↓↓↓

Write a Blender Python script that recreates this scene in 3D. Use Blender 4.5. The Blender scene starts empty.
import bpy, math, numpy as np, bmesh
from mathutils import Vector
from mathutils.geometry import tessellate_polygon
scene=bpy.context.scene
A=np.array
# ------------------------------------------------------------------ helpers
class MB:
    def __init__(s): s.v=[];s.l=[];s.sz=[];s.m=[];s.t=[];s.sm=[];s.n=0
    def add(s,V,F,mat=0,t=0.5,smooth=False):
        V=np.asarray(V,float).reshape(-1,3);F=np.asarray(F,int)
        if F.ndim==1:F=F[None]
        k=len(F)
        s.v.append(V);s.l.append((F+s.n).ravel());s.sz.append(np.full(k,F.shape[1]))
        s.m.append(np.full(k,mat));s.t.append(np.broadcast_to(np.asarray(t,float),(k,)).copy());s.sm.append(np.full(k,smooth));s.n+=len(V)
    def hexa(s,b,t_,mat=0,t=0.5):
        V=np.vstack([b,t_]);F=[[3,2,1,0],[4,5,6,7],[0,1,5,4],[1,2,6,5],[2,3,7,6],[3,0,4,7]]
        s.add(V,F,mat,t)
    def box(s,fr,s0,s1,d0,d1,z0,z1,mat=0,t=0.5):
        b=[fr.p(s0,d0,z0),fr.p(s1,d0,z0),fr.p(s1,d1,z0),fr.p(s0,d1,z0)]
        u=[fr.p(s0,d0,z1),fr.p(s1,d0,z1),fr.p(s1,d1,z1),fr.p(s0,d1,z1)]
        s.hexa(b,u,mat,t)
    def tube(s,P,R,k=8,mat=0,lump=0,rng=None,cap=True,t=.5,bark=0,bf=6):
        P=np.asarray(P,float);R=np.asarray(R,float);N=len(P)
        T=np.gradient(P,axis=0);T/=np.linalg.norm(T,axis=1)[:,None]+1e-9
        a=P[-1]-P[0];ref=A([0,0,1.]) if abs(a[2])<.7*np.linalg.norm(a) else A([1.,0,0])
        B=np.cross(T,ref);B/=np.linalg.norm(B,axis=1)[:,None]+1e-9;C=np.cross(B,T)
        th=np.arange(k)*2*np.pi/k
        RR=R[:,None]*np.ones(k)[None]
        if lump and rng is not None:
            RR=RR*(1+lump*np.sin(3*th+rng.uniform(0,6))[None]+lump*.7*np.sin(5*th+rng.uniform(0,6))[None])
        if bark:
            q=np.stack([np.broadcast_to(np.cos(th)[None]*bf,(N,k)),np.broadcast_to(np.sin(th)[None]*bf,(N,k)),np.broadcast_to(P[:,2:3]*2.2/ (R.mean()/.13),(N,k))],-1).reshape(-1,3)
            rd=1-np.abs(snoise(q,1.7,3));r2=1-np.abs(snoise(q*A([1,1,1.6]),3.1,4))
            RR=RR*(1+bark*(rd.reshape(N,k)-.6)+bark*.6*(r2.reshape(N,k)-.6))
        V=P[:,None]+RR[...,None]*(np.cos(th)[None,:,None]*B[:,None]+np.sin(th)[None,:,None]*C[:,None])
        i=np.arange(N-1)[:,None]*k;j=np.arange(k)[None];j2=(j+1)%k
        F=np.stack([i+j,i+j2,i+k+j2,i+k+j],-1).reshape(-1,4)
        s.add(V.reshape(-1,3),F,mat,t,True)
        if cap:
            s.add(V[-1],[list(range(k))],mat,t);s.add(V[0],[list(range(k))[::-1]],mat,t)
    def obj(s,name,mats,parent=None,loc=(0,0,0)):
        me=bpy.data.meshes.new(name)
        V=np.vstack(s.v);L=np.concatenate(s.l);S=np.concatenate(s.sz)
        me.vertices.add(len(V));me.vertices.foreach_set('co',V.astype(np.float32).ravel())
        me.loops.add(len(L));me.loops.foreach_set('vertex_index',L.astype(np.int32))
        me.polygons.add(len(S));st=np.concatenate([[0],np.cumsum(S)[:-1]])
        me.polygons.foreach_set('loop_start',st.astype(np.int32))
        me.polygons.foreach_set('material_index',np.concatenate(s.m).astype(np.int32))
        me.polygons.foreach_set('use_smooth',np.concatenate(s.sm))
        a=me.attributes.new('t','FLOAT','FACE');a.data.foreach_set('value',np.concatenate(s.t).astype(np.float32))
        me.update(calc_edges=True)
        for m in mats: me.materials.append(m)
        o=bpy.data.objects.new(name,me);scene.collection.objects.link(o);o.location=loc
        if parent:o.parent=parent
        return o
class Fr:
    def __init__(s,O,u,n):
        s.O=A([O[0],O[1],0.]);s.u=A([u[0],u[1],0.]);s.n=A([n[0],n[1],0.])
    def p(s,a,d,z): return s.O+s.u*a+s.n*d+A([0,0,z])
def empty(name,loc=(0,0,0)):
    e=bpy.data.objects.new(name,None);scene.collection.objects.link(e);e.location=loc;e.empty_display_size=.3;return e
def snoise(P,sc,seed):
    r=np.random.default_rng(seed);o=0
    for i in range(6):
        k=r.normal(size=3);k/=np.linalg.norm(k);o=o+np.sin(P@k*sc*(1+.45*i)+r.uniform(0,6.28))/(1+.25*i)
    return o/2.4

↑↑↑

**Exercise instructions:** Write the complete data out, exactly as above.

**Output of the exercise:**
Write a Blender Python script that recreates this scene in 3D. Use Blender 4.5. The Blender scene starts empty.
import bpy, math, numpy as np, bmesh
from mathutils import Vector
from mathutils.geometry import tessellate_polygon
scene=bpy.context.scene
A=np.array
# ------------------------------------------------------------------ helpers
class MB:
    def __init__(s): s.v=[];s.l=[];s.sz=[];s.m=[];s.t=[];s.sm=[];s.n=0
    def add(s,V,F,mat=0,t=0.5,smooth=False):
        V=np.asarray(V,float).reshape(-1,3);F=np.asarray(F,int)
        if F.ndim==1:F=F[None]
        k=len(F)
        s.v.append(V);s.l.append((F+s.n).ravel());s.sz.append(np.full(k,F.shape[1]))
        s.m.append(np.full(k,mat));s.t.append(np.broadcast_to(np.asarray(t,float),(k,)).copy());s.sm.append(np.full(k,smooth));s.n+=len(V)
    def hexa(s,b,t_,mat=0,t=0.5):
        V=np.vstack([b,t_]);F=[[3,2,1,0],[4,5,6,7],[0,1,5,4],[1,2,6,5],[2,3,7,6],[3,0,4,7]]
        s.add(V,F,mat,t)
    def box(s,fr,s0,s1,d0,d1,z0,z1,mat=0,t=0.5):
        b=[fr.p(s0,d0,z0),fr.p(s1,d0,z0),fr.p(s1,d1,z0),fr.p(s0,d1,z0)]
        u=[fr.p(s0,d0,z1),fr.p(s1,d0,z1),fr.p(s1,d1,z1),fr.p(s0,d1,z1)]
        s.hexa(b,u,mat,t)
    def tube(s,P,R,k=8,mat=0,lump=0,rng=None,cap=True,t=.5,bark=0,bf=6):
        P=np.asarray(P,float);R=np.asarray(R,float);N=len(P)
        T=np.gradient(P,axis=0);T/=np.linalg.norm(T,axis=1)[:,None]+1e-9
        a=P[-1]-P[0];ref=A([0,0,1.]) if abs(a[2])<.7*np.linalg.norm(a) else A([1.,0,0])
        B=np.cross(T,ref);B/=np.linalg.norm(B,axis=1)[:,None]+1e-9;C=np.cross(B,T)
        th=np.arange(k)*2*np.pi/k
        RR=R[:,None]*np.ones(k)[None]
        if lump and rng is not None:
            RR=RR*(1+lump*np.sin(3*th+rng.uniform(0,6))[None]+lump*.7*np.sin(5*th+rng.uniform(0,6))[None])
        if bark:
            q=np.stack([np.broadcast_to(np.cos(th)[None]*bf,(N,k)),np.broadcast_to(np.sin(th)[None]*bf,(N,k)),np.broadcast_to(P[:,2:3]*2.2/ (R.mean()/.13),(N,k))],-1).reshape(-1,3)
            rd=1-np.abs(snoise(q,1.7,3));r2=1-np.abs(snoise(q*A([1,1,1.6]),3.1,4))
            RR=RR*(1+bark*(rd.reshape(N,k)-.6)+bark*.6*(r2.reshape(N,k)-.6))
        V=P[:,None]+RR[...,None]*(np.cos(th)[None,:,None]*B[:,None]+np.sin(th)[None,:,None]*C[:,None])
        i=np.arange(N-1)[:,None]*k;j=np.arange(k)[None];j2=(j+1)%k
        F=np.stack([i+j,i+j2,i+k+j2,i+k+j],-1).reshape(-1,4)
        s.add(V.reshape(-1,3),F,mat,t,True)
        if cap:
            s.add(V[-1],[list(range(k))],mat,t);s.add(V[0],[list(range(k))[::-1]],mat,t)
    def obj(s,name,mats,parent=None,loc=(0,0,0)):
        me=bpy.data.meshes.new(name)
        V=np.vstack(s.v);L=np.concatenate(s.l);S=np.concatenate(s.sz)
        me.vertices.add(len(V));me.vertices.foreach_set('co',V.astype(np.float32).ravel())
        me.loops.add(len(L));me.loops.foreach_set('vertex_index',L.astype(np.int32))
        me.polygons.add(len(S));st=np.concatenate([[0],np.cumsum(S)[:-1]])
        me.polygons.foreach_set('loop_start',st.astype(np.int32))
        me.polygons.foreach_set('material_index',np.concatenate(s.m).astype(np.int32))
        me.polygons.foreach_set('use_smooth',np.concatenate(s.sm))
        a=me.attributes.new('t','FLOAT','FACE');a.data.foreach_set('value',np.concatenate(s.t).astype(np.float32))
        me.update(calc_edges=True)
        for m in mats: me.materials.append(m)
        o=bpy.data.objects.new(name,me);scene.collection.objects.link(o);o.location=loc
        if parent:o.parent=parent
        return o
class Fr:
    def __init__(s,O,u,n):
        s.O=A([O[0],O[1],0.]);s.u=A([u[0],u[1],0.]);s.n=A([n[0],n[1],0.])
    def p(s,a,d,z): return s.O+s.u*a+s.n*d+A([0,0,z])
def empty(name,loc=(0,0,0)):
    e=bpy.data.objects.new(name,None);scene.collection.objects.link(e);e.location=loc;e.empty_display_size=.3;return e
def snoise(P,sc,seed):
    r=np.random.default_rng(seed);o=0
    for i in range(6):
        k=r.normal(size=3);k/=np.linalg.norm(k);o=o+np.sin(P@k*sc*(1+.45*i)+r.uniform(0,6.28))/(1+.25*i)
    return o/2.4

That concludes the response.